A falta de priorização política da pauta da longevidade também contribui para o quadro. Em momentos cruciais, como eleições, iniciativas voltadas para a população idosa não recebem a devida atenção, em contraste com as voltadas para jovens ou crianças. Há uma falta de coordenação e articulação governamental para abordar a questão do envelhecimento populacional de forma integrada entre diferentes órgãos, diz a pesquisadora do FGV Ibre.

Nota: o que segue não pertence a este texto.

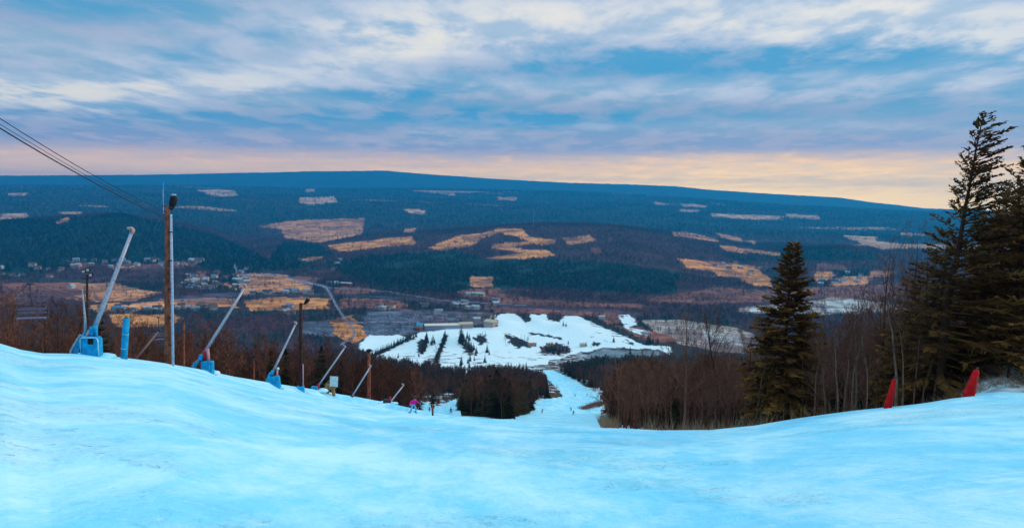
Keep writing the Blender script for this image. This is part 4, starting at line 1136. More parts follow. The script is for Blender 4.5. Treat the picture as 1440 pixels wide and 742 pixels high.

Ao longo dos últimos 20 anos, os investimentos públicos no Brasil tiveram a característica de serem “mal alocados”, destaca ela. Programas assistenciais muitas vezes eram descoordenados e a identificação dos indivíduos necessitados demorou a ser aprimorada (como com o Cadastro Único). “Por muito tempo, o Brasil gastou insuficiente e gastou mal”, ressalta.

“Dissonancia cognitiva” afeta população

Outro problema que vem à tona é uma “dissonância cognitiva” no comportamento brasileiro: as pessoas expressam preocupação com a segurança financeira na velhice, mas essa preocupação raramente se traduz em planejamento efetivo ou aquisição de produtos de proteção financeira.

A aposentadoria pública, que para 23 milhões de brasileiros tem média de R$ 1.831, é insuficiente para garantir vida digna, exigindo preparo individual que muitos não tiveram. O resultado é o crescimento da inadimplência entre os idosos.

O cenário também afeta a chamada “geração sanduíche”, que precisa arcar simultaneamente com despesas de filhos e de pais não preparados financeiramente, enfrentando sobrecarga econômica e emocional.

Este é o segundo capítulo da série de reportagens “Futuro ameaçado”, que mostra os desafios econômicos do envelhecimento da população brasileira.